Ontario and Quebec corn producers have enjoyed tariff-free access to the European Union since the adoption of the CETA agreement in 2017. This was also enhanced because the Europeans imposed tariffs on U.S. corn going into Europe after the Americans applied steel and aluminum tariffs on the EU earlier in 2018. It was a bit of an anomaly in 2017-18, but realistically it’s just another example of the myriad market factors which affect the movement and the price of corn.

Corn is grown and exported from Ukraine, Argentina and Brazil, but the world’s biggest producer, the United States, largely determines the overall crop price. The cash value for corn in Ontario and Quebec is largely founded on the corn futures price originating out of the Chicago Mercantile Exchange, adjusted by a “basis value.”

This basis value can be positive or negative versus the respective futures month. For instance, the new crop price of corn in Chatham, Ont., for August 11, 2018, was C$4.72. This was calculated based on a December futures value of $3.72 cents plus $1 basis value. Basis is the value which determines when grain is moved, bought or sold. It is a reflection of local supply and demand in Canadian dollar terms.

The road to determining the cash price for corn in Ontario, Quebec and Manitoba is always a long and winding one. Corn conditions and weather variables in the United States are always the major factor.

What makes 2018 very different compared to other years is that the American farmer actually planted less corn in 2018 than soybeans. This was the second time in history it has happened. In 2018 the USDA has projected U.S. corn acreage to be 89.1 million acres, with soybeans surpassing it at 89.6 million.

As of August 10, when the USDA released its first “in field” survey of corn conditions for the 2018 crop year, the December futures price for corn is $3.71. Earlier in the crop year on May 24, the December futures price reached its high of $4.29. This 58-cent decline in the futures price for corn was related to multiple factors affecting grain markets in 2018. One of those factors is the benign weather that has nurtured the corn crop throughout the summer of 2018, benefiting U.S. corn production.

On August 10, the USDA predicted U.S. domestic national corn yield was at a record level of 178.4 bushels per acre.

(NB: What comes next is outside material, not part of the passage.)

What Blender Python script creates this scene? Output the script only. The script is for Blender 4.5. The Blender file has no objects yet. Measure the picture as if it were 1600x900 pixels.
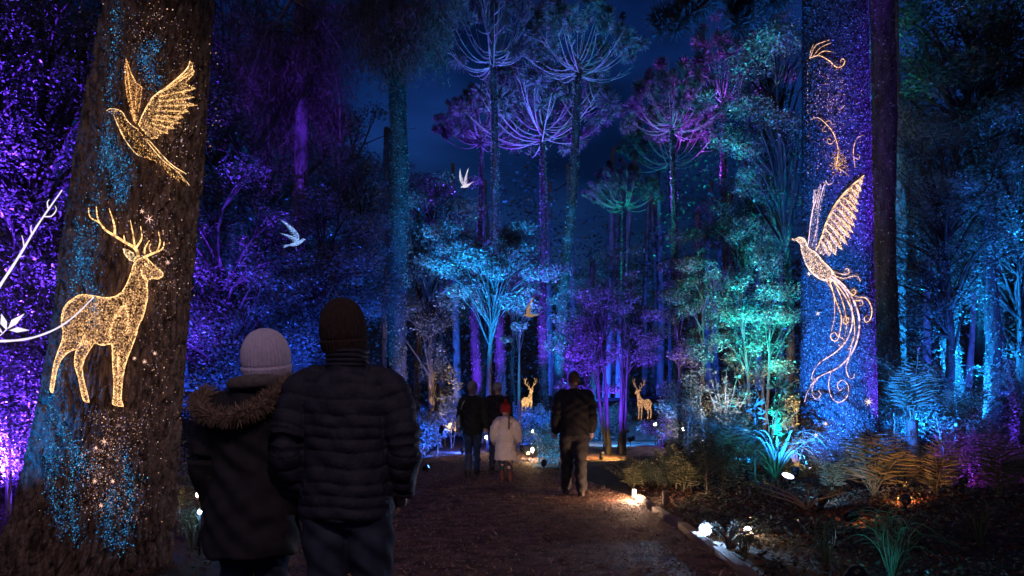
import bpy, math, random
import numpy as np
from mathutils import Vector, Matrix, Quaternion

# ------------------------------------------------------------------ camera, sky, sun, exposure
SC = bpy.context.scene
COL = SC.collection
F = 1155.0                     # focal length in pixels of the 1600 px wide photograph
CH = 1.25                      # camera height
HY = 635.0                     # horizon row
cam = bpy.data.cameras.new('camera'); cam.sensor_width = 36.0; cam.lens = 36.0 * F / 1600.0
cam.shift_y = (HY - 450.0) / 1600.0; cam.clip_start = 0.05; cam.clip_end = 600
camo = bpy.data.objects.new('camera', cam); COL.objects.link(camo)
camo.location = (0, 0, CH); camo.rotation_euler = (math.radians(90), 0, 0)
SC.camera = camo

W = bpy.data.worlds.new('World'); SC.world = W; W.use_nodes = True
wn, wl = W.node_tree.nodes, W.node_tree.links
bg = wn['Background']; bg.inputs['Strength'].default_value = 0.1
sky = wn.new('ShaderNodeTexSky'); sky.sky_type = 'NISHITA'; sky.sun_disc = False
sky.sun_elevation = math.radians(-1.0); sky.sun_rotation = math.radians(200); sky.air_density = 1.0
wtc = wn.new('ShaderNodeTexCoord')
wmap = wn.new('ShaderNodeMapping'); wmap.inputs['Scale'].default_value = (2.0, 2.0, 5.0)
wno = wn.new('ShaderNodeTexNoise'); wno.inputs['Scale'].default_value = 1.6; wno.inputs['Detail'].default_value = 5
wra = wn.new('ShaderNodeValToRGB')
wra.color_ramp.elements[0].position = 0.38; wra.color_ramp.elements[0].color = (0.011, 0.066, 0.34, 1)
wra.color_ramp.elements[1].position = 0.72; wra.color_ramp.elements[1].color = (0.07, 0.34, 1.7, 1)
wmx = wn.new('ShaderNodeMix'); wmx.data_type = 'RGBA'; wmx.blend_type = 'MULTIPLY'; wmx.inputs['Factor'].default_value = 1
wl.new(wtc.outputs['Generated'], wmap.inputs['Vector']); wl.new(wmap.outputs['Vector'], wno.inputs['Vector'])
wl.new(wno.outputs['Fac'], wra.inputs['Fac'])
wl.new(sky.outputs['Color'], wmx.inputs['A']); wl.new(wra.outputs['Color'], wmx.inputs['B'])
wl.new(wmx.outputs['Result'], bg.inputs['Color'])

sun = bpy.data.lights.new('dusk_sun', 'SUN'); sun.energy = 0.065; sun.angle = math.radians(14); sun.color = (1.0, 0.72, 0.68)
suno = bpy.data.objects.new('dusk_sun', sun); COL.objects.link(suno)
suno.rotation_euler = (math.radians(48), 0, math.radians(-20)); suno.location = (0, -10, 20)

SC.view_settings.view_transform = 'Standard'; SC.view_settings.look = 'None'
SC.view_settings.exposure = 1.5; SC.view_settings.gamma = 1.0
SC.render.engine = 'CYCLES'
cy = SC.cycles
cy.max_bounces = 4; cy.diffuse_bounces = 2; cy.glossy_bounces = 2; cy.transmission_bounces = 2; cy.transparent_max_bounces = 4
cy.sample_clamp_indirect = 1.0; cy.sample_clamp_direct = 0.0; cy.caustics_reflective = False; cy.caustics_refractive = False
cy.use_denoising = True; cy.use_light_tree = True
try: cy.denoising_prefilter = 'ACCURATE'
except Exception: pass

# ------------------------------------------------------------------ helpers
R = np.random.default_rng(11)
def P(px, py, D): return Vector(((px - 800) / F * D, D, CH - (py - HY) / F * D))
def X(px, D): return (px - 800) / F * D
def Z(py, D): return CH - (py - HY) / F * D
def sstep(a, b, x):
    t = np.clip((np.asarray(x, float) - a) / (b - a), 0, 1); return t * t * (3 - 2 * t)

def mesh_np(name, V, T, mat=None, smooth=True, glow=None):
    V = np.asarray(V, np.float32); T = np.asarray(T, np.int32)
    me = bpy.data.meshes.new(name)
    me.vertices.add(len(V)); me.vertices.foreach_set('co', V.ravel())
    me.loops.add(T.size); me.loops.foreach_set('vertex_index', T.ravel())
    k = T.shape[1]
    me.polygons.add(len(T)); me.polygons.foreach_set('loop_start', np.arange(len(T), dtype=np.int32) * k)
    me.update(calc_edges=True)
    if smooth: me.polygons.foreach_set('use_smooth', np.ones(len(T), bool))
    if glow is not None:
        a = me.attributes.new('glow', 'FLOAT_COLOR', 'POINT')
        g = np.ones((len(V), 4), np.float32); g[:, :3] = glow; a.data.foreach_set('color', g.ravel())
    if mat: me.materials.append(mat)
    return me

def link(name, me, parent=None, loc=None):
    o = bpy.data.objects.new(name, me); COL.objects.link(o)
    if parent is not None: o.parent = parent
    if loc is not None: o.location = loc
    return o

def tag(o, label=None, cat=None, group=None, kind=None):
    if label: o['label'] = label
    if cat: o['category'] = cat
    if group: o['group'] = group
    if kind: o['kind'] = kind
    return o

def empty(name, loc, label=None, cat=None, group=None, rz=0.0):
    o = bpy.data.objects.new(name, None); COL.objects.link(o); o.location = loc; o.rotation_euler = (0, 0, rz)
    o.empty_display_size = 0.1
    return tag(o, label, cat, group)

class MB:
    """collects triangles for one mesh"""
    def __init__(s): s.V = []; s.T = []; s.n = 0
    def add(s, V, T):
        V = np.asarray(V, float); T = np.asarray(T, int)
        s.V.append(V); s.T.append(T + s.n); s.n += len(V)
    def tube(s, pts, rad, seg=6, caps=True):
        p = np.asarray(pts, float); n = len(p); rad = np.broadcast_to(np.asarray(rad, float), (n,))
        t = np.gradient(p, axis=0); t /= np.linalg.norm(t, axis=1)[:, None] + 1e-9
        ref = np.array([0, 0, 1.0]) if abs(t[:, 2]).mean() < 0.85 else np.array([1.0, 0, 0])
        a = np.cross(t, ref); a /= np.linalg.norm(a, axis=1)[:, None] + 1e-9
        b = np.cross(t, a)
        th = np.linspace(0, 2 * np.pi, seg, endpoint=False)
        V = p[:, None] + rad[:, None, None] * (np.cos(th)[None, :, None] * a[:, None] + np.sin(th)[None, :, None] * b[:, None])
        s.grid(V, caps)
    def grid(s, V, caps=True):
        n, m = V.shape[:2]; V = V.reshape(-1, 3)
        i = np.arange(n - 1)[:, None] * m; j = np.arange(m)[None]; k = (np.arange(m) + 1)[None] % m
        q = np.stack([i + j, i + k, i + m + k, i + m + j], -1).reshape(-1, 4)
        T = np.concatenate([q[:, [0, 1, 2]], q[:, [0, 2, 3]]])
        if caps:
            V = np.concatenate([V, [V[:m].mean(0), V[-m:].mean(0)]])
            c0, c1 = n * m, n * m + 1; jj = np.arange(m); kk = (jj + 1) % m
            T = np.concatenate([T, np.stack([np.full(m, c0), kk, jj], -1), np.stack([np.full(m, c1), (n - 1) * m + jj, (n - 1) * m + kk], -1)])
        s.add(V, T)
    def loft(s, rings, seg=24):
        """rings of (x, y, z, rx, ry): horizontal ellipses"""
        th = np.linspace(0, 2 * np.pi, seg, endpoint=False)
        V = np.array([[(x + rx * math.cos(a), y + ry * math.sin(a), z) for a in th] for x, y, z, rx, ry in rings])
        s.grid(V)
    def ball(s, c, r, seg=16, rings=10, M=None):
        r = np.broadcast_to(np.asarray(r, float), (3,))
        th = np.linspace(0, 2 * np.pi, seg, endpoint=False); ph = np.linspace(0.08, np.pi - 0.08, rings)
        V = np.stack([np.sin(ph)[:, None] * np.cos(th), np.sin(ph)[:, None] * np.sin(th), np.repeat(-np.cos(ph)[:, None], seg, 1)], -1) * r
        if M is not None: V = V @ np.array(M.to_3x3()).T
        s.grid(V + np.asarray(c, float))
    def box(s, c, d, rz=0.0):
        x, y, z = np.asarray(d, float) / 2
        V = np.array([[sx * x, sy * y, sz * z] for sz in (-1, 1) for sx, sy in ((-1, -1), (1, -1), (1, 1), (-1, 1))])
        ca, sa = math.cos(rz), math.sin(rz)
        V = np.stack([V[:, 0] * ca - V[:, 1] * sa, V[:, 0] * sa + V[:, 1] * ca, V[:, 2]], -1) + np.asarray(c, float)
        q = np.array([[3, 2, 1, 0], [4, 5, 6, 7], [0, 1, 5, 4], [1, 2, 6, 5], [2, 3, 7, 6], [3, 0, 4, 7]])
        s.add(V, np.concatenate([q[:, [0, 1, 2]], q[:, [0, 2, 3]]]))
    def arrays(s): return np.concatenate(s.V), np.concatenate(s.T)
    def mesh(s, name, mat, smooth=True): return mesh_np(name, *s.arrays(), mat, smooth)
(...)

This was greater than 2017, when yield was 176.6 bushels per acre and greater than the 174 estimated by the USDA previously in 2018. The market was also burdened by the 1.68 billion bushels, an increase of 132 million bushels from the month before. Clearly, these were bearish numbers tempering corn futures prices and futures expectations.

2018 crop weather has been good for corn production and the resultant price drop could almost be telegraphed under these conditions. However, what is different in 2018 is the effect of geopolitics on the price of grain.

With the American move to impose steel and aluminum tariffs on China earlier in the summer there was always a spectre of Chinese retaliation for such a move. That came in early July when the Chinese imposed a 25 per cent tariff on American soybean imports into China.

This was a major geopolitical reason for the $2 drop in the price of soybeans over June and July 2018. Corn prices also fell to some extent in sympathy with that move. The resultant “trade war” atmosphere has led to widespread bearishness in the grain complex.

Changing that phenomena can come quickly or not at all. When pricing grain, it’s very difficult to predict.

The challenge for Canadian corn producers is to price their corn profitably in this environment. Earlier in 2018, $5 new crop pricing was available and surely there was much contracted at that. Basis values for corn fluctuate to some extent based on the seasonal nature of the corn market in Eastern Canada, and to a lesser extent, the value of the Canadian dollar.

Historically, we’ve had too much corn at harvest time, which has been exported out to the United States at fire sale prices only to be imported back in in late spring or early summer. This caused a harvest time low with basis values improving later. However, it is changing greatly as the export market to Europe has gotten better because of CETA.

Also, too, Eastern Ontario basis has traditionally been much higher than Southwestern Ontario. In 2018, this is not as apparent. Typically, as you move east into Quebec, flat pricing of corn becomes more popular. It also can become less transparent. Knowing your local market conditions becomes more important.

Managing all of these market factors can be daunting. Standing pricing orders where farmers can set a cash price with their buyer is one way to manage the risk. Futures can be volatile as can cash basis. Often this volatility happens so quickly, it’s hard to nail down. However, standing pricing orders for corn resting there can get that done. With so many factors swirling within the corn market for 2018 and 2019, it’s a good strategy to employ.